Even moonlight-dependent marine activities are being affected, though to a lesser degree. Many sea creatures rely on lunar cycles for reproduction and migration patterns. Scientists found that nighttime photic zones have also shrunk, with about 800,000 square miles of ocean seeing reductions of more than 16 feet in moonlight penetration.
Why Oceans Are Getting Darker
Several factors appear to be driving this global darkening trend. Near coastlines, the usual suspects include nutrient runoff from agriculture, sediment from development, and organic matter that clouds the water. But the fact that darkening is occurring far from shore suggests larger forces are at work.
Climate change may be triggering massive shifts in ocean circulation patterns, stirring up nutrients and organic matter from deeper waters. Warming surface temperatures could also be boosting plankton growth, creating a kind of natural light filter. While plankton blooms might sound beneficial, too much of a good thing can block light from reaching the creatures below.
Researchers found darkening was particularly severe in polar regions, the North Atlantic, and the North Pacific—areas where climate change is already reshaping marine ecosystems in dramatic ways. Scientists believe that increased productivity from nutrients and organic materials near coasts, combined with changes in global ocean circulation, are likely reducing how far light can penetrate into surface waters.
Researchers point out that 90% of marine life lives in the photic zone. When this critical habitat shrinks, creatures get compressed into an increasingly crowded space near the surface, leading to more competition for food and higher predation risk.
The daily vertical migration of zooplankton is what the researchers describe as the largest daily migration of biomass on the planet. These tiny animals rise to surface waters at night to feed, then dive deep during the day to avoid predators. As waters darken, their safe spaces shrink, potentially disrupting this ocean rhythm.

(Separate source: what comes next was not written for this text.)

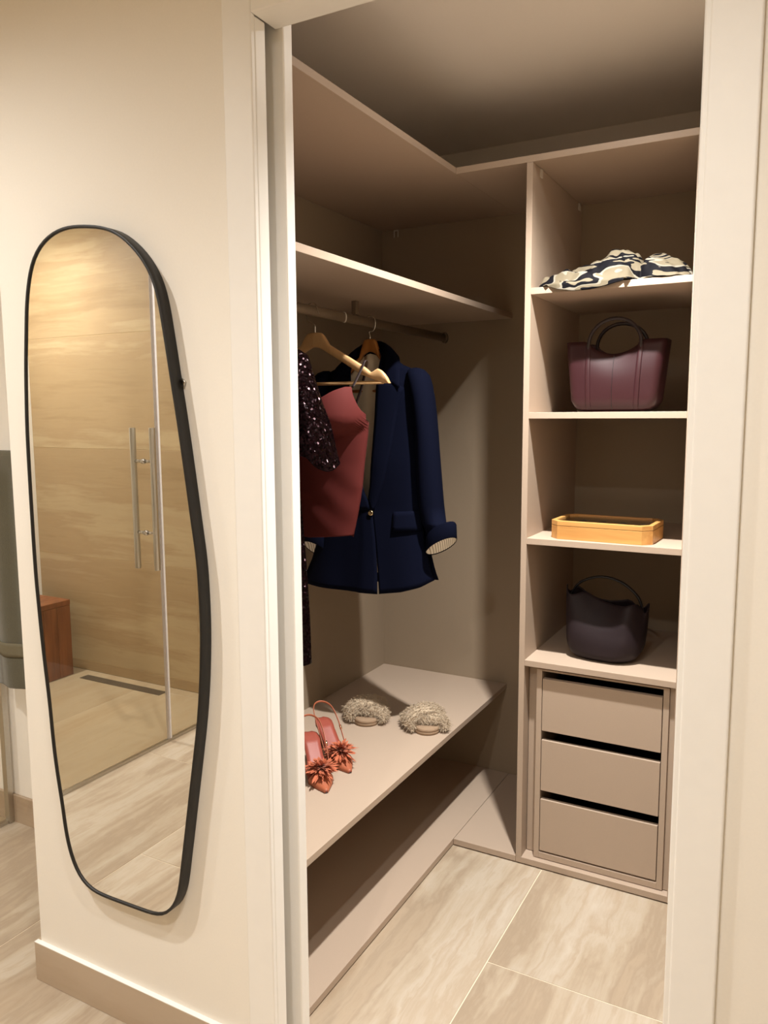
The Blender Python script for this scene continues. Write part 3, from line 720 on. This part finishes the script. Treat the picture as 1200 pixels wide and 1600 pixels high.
def tote_front(px, v, side):
    r = tote_ring(v); c = [p for p in r if (p[1]-TY)*side > 0]
    return min(c, key=lambda p: abs(p[0]-TX-px))
for side in (-1, 1):
    st = []
    for sx in (-1, 1):
        pts = []
        for v in (0.03, 0.10, 0.2, 0.35, 0.5, 0.65, 0.8, 0.9, 0.985):
            x = sx*(0.070+0.008*v); hx = interp([(0, 0.095), (0.04, 0.112), (0.10, 0.121), (0.16, 0.128), (1, 0.150)], v); hy = interp([(0, 0.050), (0.05, 0.066), (0.15, 0.072), (0.6, 0.066), (1, 0.054)], v)
            bulge = 0.010*math.sin(math.pi*v)*max(0, 1-(x/hx)**2)
            a = abs(x)/0.150; zt = 0.213-0.040*max(0, 1-(a/0.56)**2)**0.9
            yy = hy
            pts.append((TX+x, TY+side*(yy+bulge+0.0012), TZ+0.001+zt*v))
        MB().tube(spline(pts, 3), 0.0075, 10, rx=(1.0, 0.26), up=(1, 0, 0)).build('leather_strip', 'burg', to)
        st.append(pts[-1])
    a, b = Vector(st[0]), Vector(st[1]); mid = (a+b)/2; hh = (0.066 if side < 0 else 0.060); r = (b.x-a.x)/2
    arc = [(mid.x-r*math.cos(q), a.y-side*(0.010*math.sin(q)), a.z+hh*1.15*math.sin(q)) for q in [math.pi*k/16 for k in range(17)]]
    MB().tube([(a.x, a.y, a.z-0.02)]+arc+[(b.x, b.y, b.z-0.02)], 0.0056, 10).build('handle', 'burgd', to)
pts = [(TX+0.0, TY-interp([(0, 0.050), (0.05, 0.066), (0.15, 0.072), (0.6, 0.066), (1, 0.054)], v)-0.010*math.sin(math.pi*v)-0.0002, TZ+0.001+0.173*v) for v in (0.04, 0.1, 0.2, 0.35, 0.5, 0.65, 0.8, 0.9, 0.99)]
MB().tube(spline(pts, 3), 0.0011, 6).build('centre_seam', 'burgd', to)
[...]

Coral reefs, already under siege from warming and acidifying oceans, face another threat as reduced light penetration hampers the photosynthetic algae they depend on for survival. Fish that rely on visual cues for hunting, communication, and navigation may also struggle to adapt to dimmer conditions.
Ripple effects could extend to global fisheries and carbon storage. Phytoplankton near the ocean surface play a crucial role in absorbing carbon dioxide from the atmosphere. If changing light conditions disrupt these microscopic organisms, it could affect the ocean’s ability to moderate climate change.

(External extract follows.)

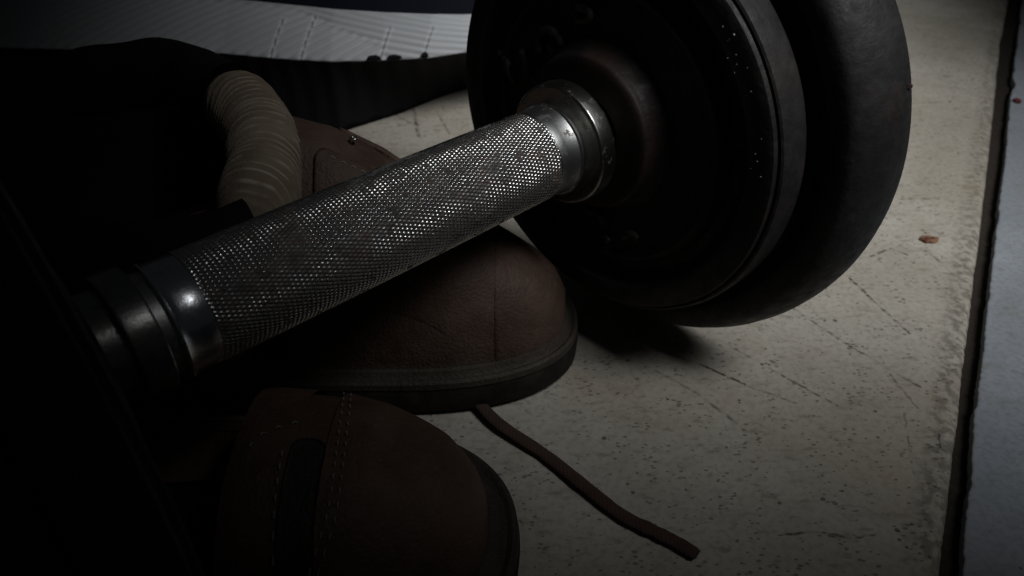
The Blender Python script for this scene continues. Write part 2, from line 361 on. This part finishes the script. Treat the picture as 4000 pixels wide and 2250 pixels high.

Beyond basic survival needs, many marine organisms have evolved sophisticated behaviors that depend on precise light conditions. Synchronized spawning events in corals, navigation systems in fish, and predator-avoidance strategies in countless species all rely on the predictable patterns of light and darkness that have characterized ocean environments for millions of years.
Twenty years of data, while substantial, may not be enough to rule out natural long-term cycles in ocean conditions. Researchers acknowledge that some of the darkening trends could reflect natural variability rather than permanent changes.
Studies also assume uniform water conditions from surface to seafloor, while real oceans have complex layering and mixing patterns that could affect how light penetrates. Additionally, the measurements focus on one wavelength of light, though marine organisms respond to a full spectrum of colors.
Why We Should Pay More Attention to Ocean Health
We’ve been focused on visible signs of climate change like melting glaciers and extreme weather, but this study reveals that changes are happening beneath the waves, too. When you consider that the ocean produces more than half the oxygen we breathe and absorbs a quarter of our carbon emissions, this is also important for our own survival.
Scientists warn that without sufficient light for basic life processes, marine organisms will be forced to crowd into an increasingly narrow belt of well-lit surface waters. This creates intense competition for resources and exposes more creatures to predation.